The first approach mentioned above, where all required repositories are added to the Bamboo build plan, has a serious limitation. Automatic builds or custom builds for specific commits only relates to the main repository, which implies that the build will be based on the head of the master (or a selected branch when adding the repository) of all the other included repositories. In other words, you cannot specify the commits to be used in a custom build for other than the main repository. Also, changes to any of the non-main repositories are not automatically detected and scheduled for a new build by Bamboo.
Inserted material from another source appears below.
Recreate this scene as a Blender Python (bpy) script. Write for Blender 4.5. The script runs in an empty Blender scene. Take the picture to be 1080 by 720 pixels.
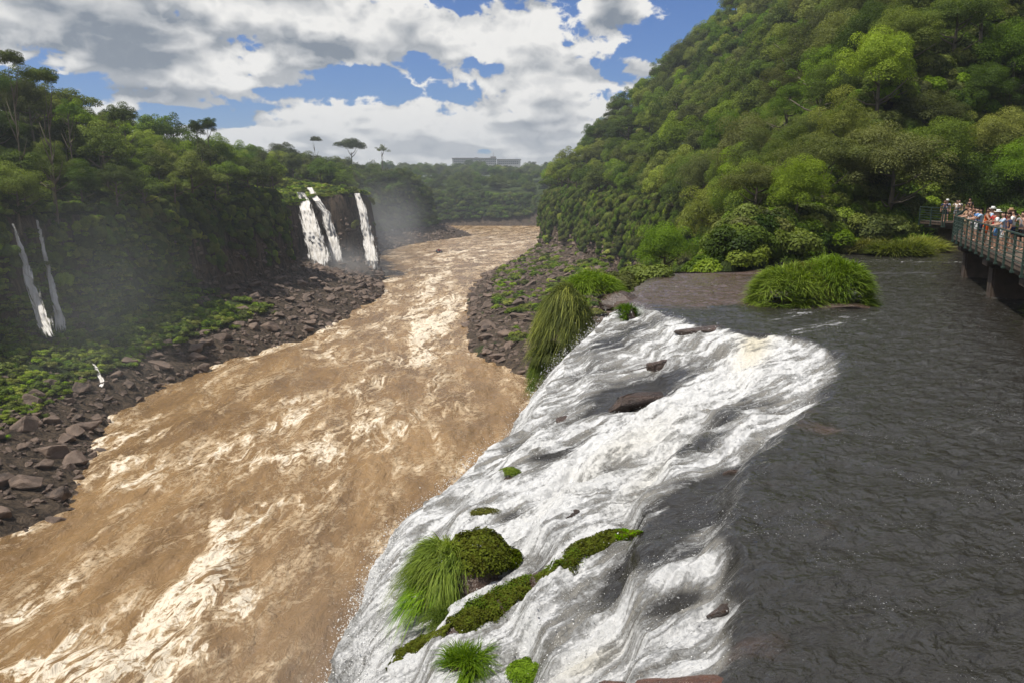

The second approach relies on Git submodules, a feature that probably should be avoided. Bamboo does in principle support this feature, but in practice it is problematic. The main problem is a long standing issue that the access credentials used for checking out the main repository is not used when updating the submodule(s). Therefore, Bamboo requires you to upload and configure SSH keys (or other access credentials) on each Bamboo Agent for the agent to gain access to the submodule repositories. Uploading credentials to the agent server can be done as a task in a build job before checking out the source code, as shown below, but it may go against the security policy of your company to expose the key text directly in the Bamboo build plan interface. Another problem with the submodule approach, is that it requires you to create build jobs that performs automatic commits to the main repository each time a submodule is updated, otherwise Bamboo will not detect changes to the submodules of the main repository.

Give the agent access

If you chose to use the Git submodules approach you need to provide the agent with access to the submodules. Here follows scripts to include as tasks in the build plan for copying an SSH private key to the Agent server. The Atlassian documentation provides details on how to provide credentials for submodule access via HTTPS


mkdir -p ~/.ssh
chmod 0700 ~/.ssh
rm -f ~/.ssh/id_rsa
cat <<EOT >~/.ssh/id_rsa
chmod 0600 ~/.ssh/id_rsa



@echo off

if exist "%USERPROFILE%" (
if not exist "%USERPROFILE%\.ssh" mkdir "%USERPROFILE%\.ssh"

call :data1 >"%USERPROFILE%\.ssh\id_rsa"

exit /b

echo -----BEGIN RSA PRIVATE KEY-----
echo ...
echo -----END RSA PRIVATE KEY-----

exit /b


Bonus: An alternativ approach

There is an alternative way to construct a project that requires code from multiple "sub" repositories, which involves copying all the code to a single repository. Hence, the main repository consolidates code from all the other repositories. So, instead of including repositories as Git submodule directories, you copy the code of each repository into subdirectories of the main repository. You have to repeat this process (manually or automatically) for each update (or major revision) of the "sub" repositories. This approach is somewhat equivalent to the submodule approach, but it bypasses some of the downsides of using Git submodules.

In the end, I found that the submodule approach works fine for me (when uploading credentials to the Agent server), but your mileage may vary.